Targeted public support—directly or through partners—can unlock projects that later scale into USD 100M+ implementations.
2. Risk Mitigation for System-Critical Projects
For politically sensitive or nationally strategic infrastructure, sovereign-backed contracting, guarantees, or structured risk-sharing can materially improve bankability and buyer confidence. These tools matter far more here than in crowded, privately financed markets.
3. Proportionate, Streamlined Engagement Models
Overly heavy procurement and government contracting models routinely fail for advisory, owner’s engineer, or early digital deployments. More agile approaches for lower-value, lower-risk work significantly improve conversion while preserving credibility.

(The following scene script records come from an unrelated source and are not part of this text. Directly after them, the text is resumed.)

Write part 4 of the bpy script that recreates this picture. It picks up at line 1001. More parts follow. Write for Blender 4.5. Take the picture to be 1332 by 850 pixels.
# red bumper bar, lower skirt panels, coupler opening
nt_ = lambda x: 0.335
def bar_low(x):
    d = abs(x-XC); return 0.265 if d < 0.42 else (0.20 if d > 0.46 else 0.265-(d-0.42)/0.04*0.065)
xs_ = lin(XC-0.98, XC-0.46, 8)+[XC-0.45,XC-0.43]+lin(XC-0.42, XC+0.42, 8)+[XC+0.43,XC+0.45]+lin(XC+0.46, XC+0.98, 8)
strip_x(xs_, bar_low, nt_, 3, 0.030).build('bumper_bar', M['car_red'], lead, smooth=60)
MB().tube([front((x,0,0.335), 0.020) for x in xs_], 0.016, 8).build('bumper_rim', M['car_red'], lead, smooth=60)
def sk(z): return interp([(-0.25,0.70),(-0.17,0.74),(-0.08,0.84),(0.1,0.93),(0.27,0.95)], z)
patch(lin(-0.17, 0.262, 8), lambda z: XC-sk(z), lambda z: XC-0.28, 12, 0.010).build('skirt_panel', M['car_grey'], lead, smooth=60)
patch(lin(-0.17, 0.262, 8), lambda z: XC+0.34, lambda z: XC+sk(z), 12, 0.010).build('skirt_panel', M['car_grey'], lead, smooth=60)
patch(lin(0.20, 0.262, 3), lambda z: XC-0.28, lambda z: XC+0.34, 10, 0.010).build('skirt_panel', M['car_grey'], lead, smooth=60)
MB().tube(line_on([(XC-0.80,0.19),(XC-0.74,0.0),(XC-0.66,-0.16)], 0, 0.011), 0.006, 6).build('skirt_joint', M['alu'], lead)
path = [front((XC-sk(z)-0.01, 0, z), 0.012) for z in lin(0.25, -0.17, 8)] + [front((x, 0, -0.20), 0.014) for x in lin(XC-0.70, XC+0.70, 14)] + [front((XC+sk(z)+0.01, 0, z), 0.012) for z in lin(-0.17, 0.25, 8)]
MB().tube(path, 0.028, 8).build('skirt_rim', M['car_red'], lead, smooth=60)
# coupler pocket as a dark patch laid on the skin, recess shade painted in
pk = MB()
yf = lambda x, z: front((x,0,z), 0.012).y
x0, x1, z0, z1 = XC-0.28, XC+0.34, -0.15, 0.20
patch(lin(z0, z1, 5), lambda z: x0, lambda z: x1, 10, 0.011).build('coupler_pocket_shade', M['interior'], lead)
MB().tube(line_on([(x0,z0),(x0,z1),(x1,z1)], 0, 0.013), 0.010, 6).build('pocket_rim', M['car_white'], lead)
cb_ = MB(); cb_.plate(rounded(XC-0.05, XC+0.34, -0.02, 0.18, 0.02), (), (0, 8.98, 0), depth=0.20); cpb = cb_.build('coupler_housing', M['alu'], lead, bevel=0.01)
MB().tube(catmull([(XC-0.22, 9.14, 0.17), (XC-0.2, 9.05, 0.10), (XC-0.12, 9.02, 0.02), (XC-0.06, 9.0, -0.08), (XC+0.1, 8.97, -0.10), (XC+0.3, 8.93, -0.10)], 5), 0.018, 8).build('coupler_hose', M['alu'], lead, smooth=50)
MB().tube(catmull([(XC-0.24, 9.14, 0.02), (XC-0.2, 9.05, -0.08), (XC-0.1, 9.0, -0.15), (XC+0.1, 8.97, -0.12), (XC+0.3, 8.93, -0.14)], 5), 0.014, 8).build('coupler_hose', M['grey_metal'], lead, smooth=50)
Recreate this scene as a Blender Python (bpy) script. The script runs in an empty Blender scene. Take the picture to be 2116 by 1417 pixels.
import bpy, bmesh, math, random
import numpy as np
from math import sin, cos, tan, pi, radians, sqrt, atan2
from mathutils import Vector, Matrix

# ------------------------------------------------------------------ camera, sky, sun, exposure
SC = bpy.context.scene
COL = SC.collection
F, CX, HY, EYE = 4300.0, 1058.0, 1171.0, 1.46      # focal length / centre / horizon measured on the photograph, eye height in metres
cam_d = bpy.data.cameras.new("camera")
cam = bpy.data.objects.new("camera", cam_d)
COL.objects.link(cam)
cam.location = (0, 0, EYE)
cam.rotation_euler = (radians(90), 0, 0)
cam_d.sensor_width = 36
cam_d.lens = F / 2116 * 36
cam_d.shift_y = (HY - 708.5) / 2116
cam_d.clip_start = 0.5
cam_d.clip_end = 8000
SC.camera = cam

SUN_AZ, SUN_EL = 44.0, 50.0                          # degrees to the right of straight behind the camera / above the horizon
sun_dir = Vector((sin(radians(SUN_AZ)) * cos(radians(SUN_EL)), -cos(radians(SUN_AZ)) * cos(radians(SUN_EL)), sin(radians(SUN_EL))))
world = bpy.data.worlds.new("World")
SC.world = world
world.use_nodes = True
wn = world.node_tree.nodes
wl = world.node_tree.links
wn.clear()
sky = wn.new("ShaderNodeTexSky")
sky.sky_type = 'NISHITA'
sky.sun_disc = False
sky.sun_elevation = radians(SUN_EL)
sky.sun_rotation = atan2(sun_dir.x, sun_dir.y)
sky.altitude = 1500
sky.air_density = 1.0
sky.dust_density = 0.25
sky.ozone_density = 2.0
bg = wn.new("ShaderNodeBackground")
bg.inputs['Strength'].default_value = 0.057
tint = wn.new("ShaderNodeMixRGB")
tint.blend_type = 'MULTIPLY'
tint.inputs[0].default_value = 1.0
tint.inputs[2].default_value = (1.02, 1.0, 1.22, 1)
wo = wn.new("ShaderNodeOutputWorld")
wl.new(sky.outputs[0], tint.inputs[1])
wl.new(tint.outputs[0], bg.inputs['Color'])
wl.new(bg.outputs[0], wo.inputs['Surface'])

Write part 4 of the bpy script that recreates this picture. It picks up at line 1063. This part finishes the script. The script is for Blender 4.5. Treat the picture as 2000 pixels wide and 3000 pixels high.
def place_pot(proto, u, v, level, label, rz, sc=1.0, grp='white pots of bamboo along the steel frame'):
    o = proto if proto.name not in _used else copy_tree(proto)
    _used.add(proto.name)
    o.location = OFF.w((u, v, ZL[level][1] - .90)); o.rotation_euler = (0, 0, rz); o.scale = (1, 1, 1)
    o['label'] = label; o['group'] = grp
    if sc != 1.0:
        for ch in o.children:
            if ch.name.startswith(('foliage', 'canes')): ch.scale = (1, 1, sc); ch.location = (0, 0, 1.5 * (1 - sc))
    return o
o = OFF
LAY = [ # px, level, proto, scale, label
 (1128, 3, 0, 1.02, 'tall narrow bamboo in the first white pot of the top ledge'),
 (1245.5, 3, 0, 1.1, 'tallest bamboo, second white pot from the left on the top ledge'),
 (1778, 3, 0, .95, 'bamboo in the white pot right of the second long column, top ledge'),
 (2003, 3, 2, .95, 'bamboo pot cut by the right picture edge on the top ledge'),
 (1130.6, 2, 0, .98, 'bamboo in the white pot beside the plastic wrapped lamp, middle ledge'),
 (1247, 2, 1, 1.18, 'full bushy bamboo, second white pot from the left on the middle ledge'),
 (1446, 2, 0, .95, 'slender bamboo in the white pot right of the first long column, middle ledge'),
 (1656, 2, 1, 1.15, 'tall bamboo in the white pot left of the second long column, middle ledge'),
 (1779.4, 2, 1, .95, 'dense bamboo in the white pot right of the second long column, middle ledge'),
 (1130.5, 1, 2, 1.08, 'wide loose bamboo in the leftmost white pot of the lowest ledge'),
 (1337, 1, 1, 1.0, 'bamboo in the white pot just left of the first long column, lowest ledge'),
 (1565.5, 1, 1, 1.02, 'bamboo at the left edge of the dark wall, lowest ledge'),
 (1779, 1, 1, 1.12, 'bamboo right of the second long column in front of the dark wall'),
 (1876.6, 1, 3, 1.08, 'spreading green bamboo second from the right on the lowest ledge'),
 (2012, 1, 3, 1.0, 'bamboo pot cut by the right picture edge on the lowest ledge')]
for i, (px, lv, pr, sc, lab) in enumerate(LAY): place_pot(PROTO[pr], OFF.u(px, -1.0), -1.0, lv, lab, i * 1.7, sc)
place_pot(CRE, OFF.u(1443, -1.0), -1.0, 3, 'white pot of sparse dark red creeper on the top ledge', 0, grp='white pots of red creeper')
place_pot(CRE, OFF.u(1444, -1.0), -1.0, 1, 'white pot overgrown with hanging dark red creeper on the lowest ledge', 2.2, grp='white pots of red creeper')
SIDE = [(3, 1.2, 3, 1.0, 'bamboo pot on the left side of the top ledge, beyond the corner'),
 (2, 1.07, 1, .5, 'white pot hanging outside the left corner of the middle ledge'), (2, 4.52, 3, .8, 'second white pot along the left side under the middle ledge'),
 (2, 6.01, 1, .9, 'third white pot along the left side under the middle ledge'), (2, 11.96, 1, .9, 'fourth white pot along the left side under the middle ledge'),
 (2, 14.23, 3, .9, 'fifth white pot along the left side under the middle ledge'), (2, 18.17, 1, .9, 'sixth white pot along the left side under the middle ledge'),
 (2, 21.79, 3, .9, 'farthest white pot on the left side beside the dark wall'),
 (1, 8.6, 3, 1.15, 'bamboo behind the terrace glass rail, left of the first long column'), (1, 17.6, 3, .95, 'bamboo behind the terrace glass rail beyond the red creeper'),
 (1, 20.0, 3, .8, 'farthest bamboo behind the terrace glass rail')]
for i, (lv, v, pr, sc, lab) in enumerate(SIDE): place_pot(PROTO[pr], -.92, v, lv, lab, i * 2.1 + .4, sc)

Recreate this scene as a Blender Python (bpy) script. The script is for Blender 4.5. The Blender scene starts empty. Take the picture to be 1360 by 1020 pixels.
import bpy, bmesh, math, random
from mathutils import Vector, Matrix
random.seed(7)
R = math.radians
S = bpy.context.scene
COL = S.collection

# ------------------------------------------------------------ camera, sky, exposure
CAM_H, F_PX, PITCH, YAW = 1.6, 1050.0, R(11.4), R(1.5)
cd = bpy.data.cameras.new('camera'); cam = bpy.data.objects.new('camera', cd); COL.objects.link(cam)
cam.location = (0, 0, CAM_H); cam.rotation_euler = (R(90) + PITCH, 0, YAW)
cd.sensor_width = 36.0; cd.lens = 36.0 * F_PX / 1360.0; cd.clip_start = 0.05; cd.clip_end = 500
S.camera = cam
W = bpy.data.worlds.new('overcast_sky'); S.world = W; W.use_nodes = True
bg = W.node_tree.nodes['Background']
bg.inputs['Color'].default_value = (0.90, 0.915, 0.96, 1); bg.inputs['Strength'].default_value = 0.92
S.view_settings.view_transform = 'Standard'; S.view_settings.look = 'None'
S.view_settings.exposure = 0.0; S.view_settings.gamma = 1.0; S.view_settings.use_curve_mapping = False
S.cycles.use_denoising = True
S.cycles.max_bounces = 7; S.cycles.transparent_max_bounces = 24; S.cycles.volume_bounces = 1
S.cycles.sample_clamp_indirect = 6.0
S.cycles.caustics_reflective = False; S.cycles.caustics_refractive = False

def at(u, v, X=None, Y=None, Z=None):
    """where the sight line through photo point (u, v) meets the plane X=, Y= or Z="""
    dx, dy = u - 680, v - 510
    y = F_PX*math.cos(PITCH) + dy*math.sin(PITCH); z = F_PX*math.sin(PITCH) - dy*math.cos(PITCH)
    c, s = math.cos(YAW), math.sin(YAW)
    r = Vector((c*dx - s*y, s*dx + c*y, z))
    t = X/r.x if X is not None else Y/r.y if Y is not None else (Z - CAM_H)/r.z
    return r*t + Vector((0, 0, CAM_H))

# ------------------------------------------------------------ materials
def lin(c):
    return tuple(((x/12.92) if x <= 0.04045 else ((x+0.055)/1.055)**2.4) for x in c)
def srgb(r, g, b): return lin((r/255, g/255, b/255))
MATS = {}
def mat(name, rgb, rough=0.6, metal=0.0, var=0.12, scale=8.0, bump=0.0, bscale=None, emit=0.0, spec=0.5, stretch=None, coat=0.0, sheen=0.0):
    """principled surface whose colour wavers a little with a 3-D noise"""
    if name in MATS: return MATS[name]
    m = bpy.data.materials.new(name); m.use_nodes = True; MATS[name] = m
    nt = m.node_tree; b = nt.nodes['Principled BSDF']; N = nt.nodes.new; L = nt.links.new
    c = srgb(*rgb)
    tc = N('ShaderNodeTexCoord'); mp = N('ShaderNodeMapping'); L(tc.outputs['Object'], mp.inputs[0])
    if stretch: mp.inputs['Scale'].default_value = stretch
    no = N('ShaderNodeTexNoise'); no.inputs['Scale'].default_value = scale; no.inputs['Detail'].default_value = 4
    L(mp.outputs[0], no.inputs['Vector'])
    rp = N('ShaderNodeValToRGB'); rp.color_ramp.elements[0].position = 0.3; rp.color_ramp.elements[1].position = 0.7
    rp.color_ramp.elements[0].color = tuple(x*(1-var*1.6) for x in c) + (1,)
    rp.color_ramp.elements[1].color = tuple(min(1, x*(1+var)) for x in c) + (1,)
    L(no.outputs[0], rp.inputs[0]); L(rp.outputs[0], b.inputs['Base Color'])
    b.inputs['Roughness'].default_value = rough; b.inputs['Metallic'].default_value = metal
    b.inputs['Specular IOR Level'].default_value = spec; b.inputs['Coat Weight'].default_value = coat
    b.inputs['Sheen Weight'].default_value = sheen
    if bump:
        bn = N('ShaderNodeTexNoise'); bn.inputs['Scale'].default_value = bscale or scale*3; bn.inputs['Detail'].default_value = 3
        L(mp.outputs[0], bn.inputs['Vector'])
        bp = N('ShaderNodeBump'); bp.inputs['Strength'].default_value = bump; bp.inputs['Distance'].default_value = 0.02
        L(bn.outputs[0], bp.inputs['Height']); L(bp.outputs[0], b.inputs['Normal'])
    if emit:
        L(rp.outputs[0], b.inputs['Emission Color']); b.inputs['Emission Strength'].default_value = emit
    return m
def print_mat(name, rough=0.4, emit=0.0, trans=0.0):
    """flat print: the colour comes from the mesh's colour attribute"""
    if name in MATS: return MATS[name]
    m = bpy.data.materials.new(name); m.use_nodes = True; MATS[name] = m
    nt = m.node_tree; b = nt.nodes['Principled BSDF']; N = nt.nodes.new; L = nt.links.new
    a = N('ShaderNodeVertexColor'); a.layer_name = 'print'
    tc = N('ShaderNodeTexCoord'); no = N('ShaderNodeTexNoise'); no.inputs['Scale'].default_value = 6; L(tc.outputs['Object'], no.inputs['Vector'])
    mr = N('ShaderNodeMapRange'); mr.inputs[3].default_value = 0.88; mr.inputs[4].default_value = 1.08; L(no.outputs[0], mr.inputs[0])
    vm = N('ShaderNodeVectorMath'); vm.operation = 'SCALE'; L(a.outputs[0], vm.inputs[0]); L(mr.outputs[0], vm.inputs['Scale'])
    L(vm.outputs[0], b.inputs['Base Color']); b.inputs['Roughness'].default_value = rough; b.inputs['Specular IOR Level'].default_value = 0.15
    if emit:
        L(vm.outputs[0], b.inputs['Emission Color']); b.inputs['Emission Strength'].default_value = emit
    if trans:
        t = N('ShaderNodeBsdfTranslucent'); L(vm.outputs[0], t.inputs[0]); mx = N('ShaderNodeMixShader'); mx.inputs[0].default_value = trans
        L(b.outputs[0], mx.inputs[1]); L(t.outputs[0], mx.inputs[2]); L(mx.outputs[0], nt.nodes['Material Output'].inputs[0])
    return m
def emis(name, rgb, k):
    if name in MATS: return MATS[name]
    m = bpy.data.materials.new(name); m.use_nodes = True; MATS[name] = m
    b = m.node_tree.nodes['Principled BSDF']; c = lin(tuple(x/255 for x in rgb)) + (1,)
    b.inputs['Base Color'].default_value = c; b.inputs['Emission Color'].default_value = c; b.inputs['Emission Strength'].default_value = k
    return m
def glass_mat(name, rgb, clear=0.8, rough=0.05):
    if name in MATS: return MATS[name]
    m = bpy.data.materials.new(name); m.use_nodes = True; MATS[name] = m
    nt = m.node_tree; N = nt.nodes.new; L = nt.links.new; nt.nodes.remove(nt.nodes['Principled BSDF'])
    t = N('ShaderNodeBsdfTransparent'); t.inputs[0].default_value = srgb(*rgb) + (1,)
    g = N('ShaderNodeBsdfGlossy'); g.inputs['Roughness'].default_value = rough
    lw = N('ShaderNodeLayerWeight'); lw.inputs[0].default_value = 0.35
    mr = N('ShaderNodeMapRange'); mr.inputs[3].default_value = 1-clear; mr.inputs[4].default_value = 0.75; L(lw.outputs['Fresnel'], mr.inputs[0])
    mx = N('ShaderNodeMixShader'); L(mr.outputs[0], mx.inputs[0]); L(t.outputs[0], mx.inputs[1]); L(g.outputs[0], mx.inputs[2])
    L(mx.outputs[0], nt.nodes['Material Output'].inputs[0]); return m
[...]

4. Disciplined Market Focus
Public resources are most effective when concentrated on utility-led, baseload-oriented investments where Canadian capabilities and government tools align—rather than on segments already well served by private capital.
Conclusion: Lessons and Implications for Policy and Procurement
Lesson: In regulated, system-critical sectors, transition is delivered through risk management and reliability, not aspiration. Buyers optimise for system performance under political and capital constraints—so solutions win when they reduce uncertainty, integration burden, and lifecycle risk.
Implications for government policy: focus support where it changes buyer behaviour—early-stage de-risking, system-critical risk-sharing, and proportionate engagement models that let utilities test and scale without process overload. Avoid policies that increase transaction cost for low-risk work or that over-index on technology categories instead of measurable system outcomes.
Bottom line: The opportunity is not to outspend larger economies. It is to intervene precisely—using credibility, risk-sharing, and targeted capital to unlock disproportionately large system and export outcomes. This same playbook applies anywhere governments want faster delivery in complex public systems: align incentives to outcomes, reduce early-stage uncertainty, and make it easier to buy what works.